Port officials in recent months have eliminated several unfilled positions and reduced some costs, including travel expenses, to keep the books balanced. An optimistic harbor commission had signed off in June on a $1.15 billion budget for this fiscal year, a 15 percent increase from the previous one.
Given the dismal economic forecast now, "our most prudent course of action is to hunker down and plan for possible significant reductions in revenues in the coming year," said Geraldine Knatz, executive director of the Port of Los Angeles.
"We are tightening hiring and have asked divisions to hold vacancies," Knatz said. "We have asked divisions to take a critical look at their budgets and to cut spending."
By the close of 2008, the port is expected to handle about 5 percent fewer shipments than in 2007, according to Knatz. In contrast, the port saw container volumes increase by 289 percent from 1997 to 2007.
"For the remainder of the fiscal year, I have been speaking to our customers about their business projections moving forward into 2009," Knatz said. "What I found was predictions of business being off 20 to 30 percent during the first quarter of 2009."
Nearly 80 percent of the port's income comes from cargo container fees collected from its seven terminals, which are reporting massive drops in imports and exports as 2008 comes to a close.
Part of that dramatic reduction stems from a recent announcement that Maersk Line will eliminate one of its services to Los Angeles as part of a new vessel sharing agreement with CMA-CGM.
The local trend closely mirrors what's happening at ports across the country, with a projected 6.1 percent drop in shipments compared to last year, according to Global Insight, a port industry analyst.

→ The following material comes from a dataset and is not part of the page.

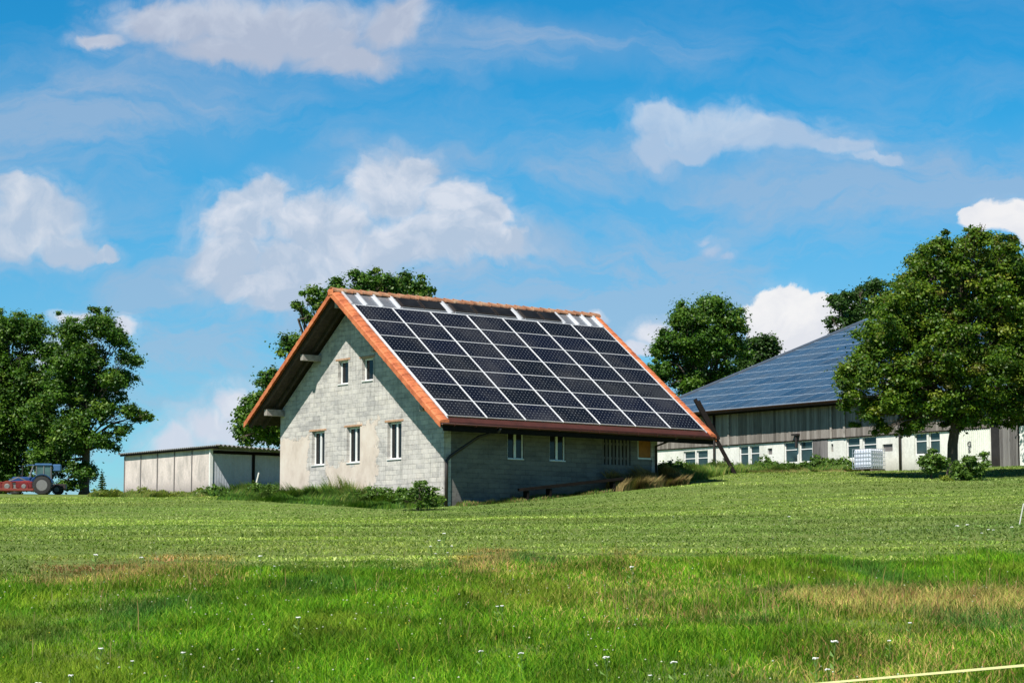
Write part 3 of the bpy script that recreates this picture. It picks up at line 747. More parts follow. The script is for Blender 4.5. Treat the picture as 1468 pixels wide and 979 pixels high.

"I think every business is looking to cut spending and conserve cash right now, but the port is a service business and you don't want service levels to decline," said Jack Kyser, chief economist of the Los Angeles County Economic Development Corp. "I don't see any real improvements until 2010, but by 2011 the economy should be moving at a pace that makes everybody feel better."
Kyser warned that Los Angeles should avoid slashing the $308.7 million worth of funds budgeted for capital improvement projects at the port, which include the massive expansion of the TraPac terminal, berth improvements, heightened security and technology advancements and waterfront development in San Pedro and Wilmington.
"You don't want to take money out of those capital improvement projects because terminal operators are already nervous about the slow rate of expansion at the ports," Kyser said.
"The best way for the port to save money right now is to put a freeze on hiring, avoid purchasing new vehicles and make cuts in other departments across the board."